Non di minore rilevanza il fatto che il controllo esercitato da tale organo sia sostanzialmente circoscritto al controllo concomitante, esercitato tramite la ricezione di report sull’andamento della società e dei servizi, e/o a quello successivo di verifica di resoconti periodici, “ex post rispetto all’attività di gestione”, senza l’effettiva possibilità di “influenzare le scelte strategiche ……. e … esprimere la volontà comune dei soci ai fini dell’assunzione di “determinazioni vincolanti per gli organi amministrativi”, considerato che l’attività di indirizzo si limita alla ricezione di documentazione sulle decisioni più rilevanti da parte della società”. In tal senso, venendo meno l’effettività del controllo preventivo, che consentirebbe ai soci di esercitare “congiuntamente un’influenza determinante sugli obiettivi strategici e sulle decisioni significative della società”, l’Autorità ha ritenuto venir meno anche l’esercizio in concreto del controllo analogo richiesto dalla legge.
In tal senso, in assenza dei presupposti per l’in house providing, è opinione dell’Autorità che la società in oggetto “non possa essere neanche affidataria in via diretta delle attività di committenza ausiliarie che, ai sensi dell’art. 39, comma 2, CCP” – Codice dei contratti pubblici – “possono essere affidate a prestatori di servizi previa procedura competitiva, a meno che si tratti di affidamento sotto-soglia ai sensi dell’art. 36, lett. a), CCP”.

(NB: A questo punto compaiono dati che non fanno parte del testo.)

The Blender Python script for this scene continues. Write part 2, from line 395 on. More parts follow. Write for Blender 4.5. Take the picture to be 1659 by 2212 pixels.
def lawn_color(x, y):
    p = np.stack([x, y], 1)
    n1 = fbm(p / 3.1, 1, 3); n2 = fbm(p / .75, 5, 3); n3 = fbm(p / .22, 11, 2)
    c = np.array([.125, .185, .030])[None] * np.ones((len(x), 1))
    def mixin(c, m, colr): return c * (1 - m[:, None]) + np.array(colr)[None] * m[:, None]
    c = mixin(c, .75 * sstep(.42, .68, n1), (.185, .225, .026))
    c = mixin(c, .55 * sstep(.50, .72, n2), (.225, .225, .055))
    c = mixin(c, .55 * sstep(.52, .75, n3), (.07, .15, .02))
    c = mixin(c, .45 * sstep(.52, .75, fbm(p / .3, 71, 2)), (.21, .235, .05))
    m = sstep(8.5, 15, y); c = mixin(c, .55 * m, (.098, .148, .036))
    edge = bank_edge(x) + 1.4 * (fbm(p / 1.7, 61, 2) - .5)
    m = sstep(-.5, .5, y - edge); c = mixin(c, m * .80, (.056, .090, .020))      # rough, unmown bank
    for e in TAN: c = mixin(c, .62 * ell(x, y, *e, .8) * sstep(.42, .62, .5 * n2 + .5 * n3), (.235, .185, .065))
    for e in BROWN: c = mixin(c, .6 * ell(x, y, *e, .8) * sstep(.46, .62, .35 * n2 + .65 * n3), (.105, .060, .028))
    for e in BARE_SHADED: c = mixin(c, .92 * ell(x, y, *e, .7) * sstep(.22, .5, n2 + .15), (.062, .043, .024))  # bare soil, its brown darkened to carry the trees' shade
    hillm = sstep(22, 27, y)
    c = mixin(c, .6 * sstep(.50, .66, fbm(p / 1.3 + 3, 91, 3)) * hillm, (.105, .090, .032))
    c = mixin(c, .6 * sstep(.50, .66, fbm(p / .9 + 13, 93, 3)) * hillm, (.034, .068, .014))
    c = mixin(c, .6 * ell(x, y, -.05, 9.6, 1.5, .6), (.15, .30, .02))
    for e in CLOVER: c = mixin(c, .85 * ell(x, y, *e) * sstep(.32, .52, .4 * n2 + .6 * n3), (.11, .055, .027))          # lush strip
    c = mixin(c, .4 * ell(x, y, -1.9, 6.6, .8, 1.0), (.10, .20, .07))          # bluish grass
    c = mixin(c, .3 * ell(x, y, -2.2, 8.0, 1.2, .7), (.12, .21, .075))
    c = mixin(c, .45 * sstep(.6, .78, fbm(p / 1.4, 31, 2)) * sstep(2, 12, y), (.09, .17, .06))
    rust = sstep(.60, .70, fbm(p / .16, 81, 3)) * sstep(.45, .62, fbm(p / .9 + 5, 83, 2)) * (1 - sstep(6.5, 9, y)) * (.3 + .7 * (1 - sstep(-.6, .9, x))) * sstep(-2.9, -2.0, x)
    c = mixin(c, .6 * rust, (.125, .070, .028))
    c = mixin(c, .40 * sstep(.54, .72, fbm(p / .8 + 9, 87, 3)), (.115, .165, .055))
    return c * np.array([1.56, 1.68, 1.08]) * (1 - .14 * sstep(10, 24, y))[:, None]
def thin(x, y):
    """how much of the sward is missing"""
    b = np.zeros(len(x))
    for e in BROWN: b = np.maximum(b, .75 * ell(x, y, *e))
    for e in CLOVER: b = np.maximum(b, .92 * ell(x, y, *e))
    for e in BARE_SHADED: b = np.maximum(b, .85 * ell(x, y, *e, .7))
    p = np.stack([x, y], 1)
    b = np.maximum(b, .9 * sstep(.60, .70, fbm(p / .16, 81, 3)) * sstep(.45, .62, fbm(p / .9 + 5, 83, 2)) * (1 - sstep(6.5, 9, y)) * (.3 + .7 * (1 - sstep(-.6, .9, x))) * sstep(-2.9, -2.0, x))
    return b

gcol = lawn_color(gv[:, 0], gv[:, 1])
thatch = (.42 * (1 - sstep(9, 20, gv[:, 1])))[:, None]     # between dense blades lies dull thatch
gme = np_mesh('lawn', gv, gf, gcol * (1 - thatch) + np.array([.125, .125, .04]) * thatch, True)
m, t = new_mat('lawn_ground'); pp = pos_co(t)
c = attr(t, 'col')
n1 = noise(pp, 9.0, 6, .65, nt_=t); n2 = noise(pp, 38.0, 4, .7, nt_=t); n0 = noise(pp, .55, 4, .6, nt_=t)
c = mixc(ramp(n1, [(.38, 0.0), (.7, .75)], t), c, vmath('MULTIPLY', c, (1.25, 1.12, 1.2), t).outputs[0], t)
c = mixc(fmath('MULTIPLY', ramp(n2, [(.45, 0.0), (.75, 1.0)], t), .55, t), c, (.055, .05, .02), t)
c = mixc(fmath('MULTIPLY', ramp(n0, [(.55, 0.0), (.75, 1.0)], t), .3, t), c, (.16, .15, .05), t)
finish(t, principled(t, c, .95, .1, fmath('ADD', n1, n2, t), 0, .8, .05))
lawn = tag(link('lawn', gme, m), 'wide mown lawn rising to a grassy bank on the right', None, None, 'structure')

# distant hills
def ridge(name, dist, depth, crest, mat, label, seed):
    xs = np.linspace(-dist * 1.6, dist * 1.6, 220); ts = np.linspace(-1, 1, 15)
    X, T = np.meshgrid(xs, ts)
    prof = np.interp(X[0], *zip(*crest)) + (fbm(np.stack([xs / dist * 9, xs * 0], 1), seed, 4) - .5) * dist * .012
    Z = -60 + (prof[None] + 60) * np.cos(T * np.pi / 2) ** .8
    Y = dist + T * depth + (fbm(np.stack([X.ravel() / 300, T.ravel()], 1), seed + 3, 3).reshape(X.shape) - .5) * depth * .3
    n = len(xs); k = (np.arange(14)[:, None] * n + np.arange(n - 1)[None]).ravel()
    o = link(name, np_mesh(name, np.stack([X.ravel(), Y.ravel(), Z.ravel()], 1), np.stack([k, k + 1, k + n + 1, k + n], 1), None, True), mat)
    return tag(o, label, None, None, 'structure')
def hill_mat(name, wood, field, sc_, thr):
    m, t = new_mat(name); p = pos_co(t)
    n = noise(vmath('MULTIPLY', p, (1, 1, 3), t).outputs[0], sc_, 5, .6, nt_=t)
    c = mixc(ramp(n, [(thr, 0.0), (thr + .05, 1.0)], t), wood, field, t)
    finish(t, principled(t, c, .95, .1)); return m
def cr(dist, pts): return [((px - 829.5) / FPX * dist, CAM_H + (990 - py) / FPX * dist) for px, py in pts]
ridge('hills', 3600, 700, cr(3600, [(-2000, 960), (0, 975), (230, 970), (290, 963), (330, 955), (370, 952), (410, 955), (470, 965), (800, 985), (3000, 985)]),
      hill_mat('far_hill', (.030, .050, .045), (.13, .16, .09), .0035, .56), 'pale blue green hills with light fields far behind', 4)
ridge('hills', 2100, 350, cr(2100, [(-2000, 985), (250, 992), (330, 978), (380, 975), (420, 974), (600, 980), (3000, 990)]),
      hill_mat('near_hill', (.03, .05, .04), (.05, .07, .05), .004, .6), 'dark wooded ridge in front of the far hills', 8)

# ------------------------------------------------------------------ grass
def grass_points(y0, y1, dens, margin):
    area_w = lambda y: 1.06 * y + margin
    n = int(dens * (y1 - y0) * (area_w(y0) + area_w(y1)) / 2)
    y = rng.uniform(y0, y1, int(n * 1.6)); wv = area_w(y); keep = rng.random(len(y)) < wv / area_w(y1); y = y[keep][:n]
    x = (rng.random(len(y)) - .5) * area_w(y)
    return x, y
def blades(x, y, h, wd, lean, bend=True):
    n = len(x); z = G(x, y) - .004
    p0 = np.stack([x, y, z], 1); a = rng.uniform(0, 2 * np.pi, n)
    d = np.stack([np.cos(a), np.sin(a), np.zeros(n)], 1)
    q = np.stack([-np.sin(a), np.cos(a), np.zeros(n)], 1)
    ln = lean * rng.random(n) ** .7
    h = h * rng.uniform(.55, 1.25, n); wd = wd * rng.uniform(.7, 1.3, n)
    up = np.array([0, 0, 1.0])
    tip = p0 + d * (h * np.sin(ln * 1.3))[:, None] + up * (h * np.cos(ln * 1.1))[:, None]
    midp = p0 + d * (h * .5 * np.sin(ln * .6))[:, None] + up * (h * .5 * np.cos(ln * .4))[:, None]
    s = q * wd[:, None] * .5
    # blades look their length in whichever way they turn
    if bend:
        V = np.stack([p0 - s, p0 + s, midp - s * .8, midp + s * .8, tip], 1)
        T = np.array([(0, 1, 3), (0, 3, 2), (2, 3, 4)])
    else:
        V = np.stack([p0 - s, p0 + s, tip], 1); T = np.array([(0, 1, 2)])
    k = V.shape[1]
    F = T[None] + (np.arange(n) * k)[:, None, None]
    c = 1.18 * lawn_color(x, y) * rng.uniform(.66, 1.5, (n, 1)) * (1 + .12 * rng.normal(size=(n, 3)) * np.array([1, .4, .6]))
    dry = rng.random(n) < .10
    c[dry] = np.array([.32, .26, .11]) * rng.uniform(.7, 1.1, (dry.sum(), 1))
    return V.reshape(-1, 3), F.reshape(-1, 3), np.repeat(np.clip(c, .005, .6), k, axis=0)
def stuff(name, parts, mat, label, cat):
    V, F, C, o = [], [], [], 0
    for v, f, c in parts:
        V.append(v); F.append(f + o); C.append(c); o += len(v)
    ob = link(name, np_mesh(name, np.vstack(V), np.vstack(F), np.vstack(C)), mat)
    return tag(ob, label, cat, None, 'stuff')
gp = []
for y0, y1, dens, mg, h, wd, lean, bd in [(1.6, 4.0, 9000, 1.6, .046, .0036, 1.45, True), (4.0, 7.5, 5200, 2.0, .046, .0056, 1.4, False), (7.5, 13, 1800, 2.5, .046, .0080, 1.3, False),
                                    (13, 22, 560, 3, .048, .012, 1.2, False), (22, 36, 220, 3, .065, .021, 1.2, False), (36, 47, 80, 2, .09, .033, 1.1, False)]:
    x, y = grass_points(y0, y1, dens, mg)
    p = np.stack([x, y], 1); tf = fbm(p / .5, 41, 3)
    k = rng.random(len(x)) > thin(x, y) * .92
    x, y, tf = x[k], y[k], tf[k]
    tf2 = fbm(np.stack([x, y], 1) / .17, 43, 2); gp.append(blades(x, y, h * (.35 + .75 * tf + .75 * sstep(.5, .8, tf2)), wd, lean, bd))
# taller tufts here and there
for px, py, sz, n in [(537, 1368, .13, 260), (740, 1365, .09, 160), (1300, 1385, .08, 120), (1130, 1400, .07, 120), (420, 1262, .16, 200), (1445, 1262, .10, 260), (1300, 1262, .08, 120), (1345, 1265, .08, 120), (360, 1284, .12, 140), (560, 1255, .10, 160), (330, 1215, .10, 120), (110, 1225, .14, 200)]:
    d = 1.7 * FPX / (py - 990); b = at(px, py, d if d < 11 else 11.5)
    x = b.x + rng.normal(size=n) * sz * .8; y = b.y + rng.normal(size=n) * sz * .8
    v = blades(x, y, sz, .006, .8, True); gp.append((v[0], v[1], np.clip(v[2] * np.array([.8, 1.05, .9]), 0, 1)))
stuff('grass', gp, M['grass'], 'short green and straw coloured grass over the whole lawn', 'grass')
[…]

Da ultimo, sempre con riguardo alle attività di committenza ausiliaria, AGCM osserva che, laddove il Comune di xxxxx intenda comunque affidare detti servizi ad xxxx consortile in via diretta e nel rispetto dei presupposti dell’art. 36 CCP, non possa essere richiesta l’erogazione di un corrispettivo da parte del concorrente aggiudicatario per la prestazione dei servizi di committenza ausiliaria, poiché quest’onere si ripercuote anche sull’offerta, in quanto “riduce la possibilità degli stessi concorrenti di formulare la propria proposta in maniera pienamente libera, incidendo sulla capacità di elaborare una proposta tecnica ed economica che sia concretamente espressione di scelte imprenditoriali vincolate unicamente dalle esigenze tecniche della stazione appaltante, dalla base d’asta formulata e dalle convenienze dello stesso concorrente” (v. Tar Campania, sezione distaccata di Salerno, sentenza n. 1/2021).
Alla luce delle considerazioni che precedono, AGCM ritiene che la Deliberazione del Consiglio Comunale 51/2020 del Comune di xxxx viola gli articoli 5, comma 5, 38 e 39 del CCP, nonché l’art. 2, comma 1, lett. c) e d), del TUSPP.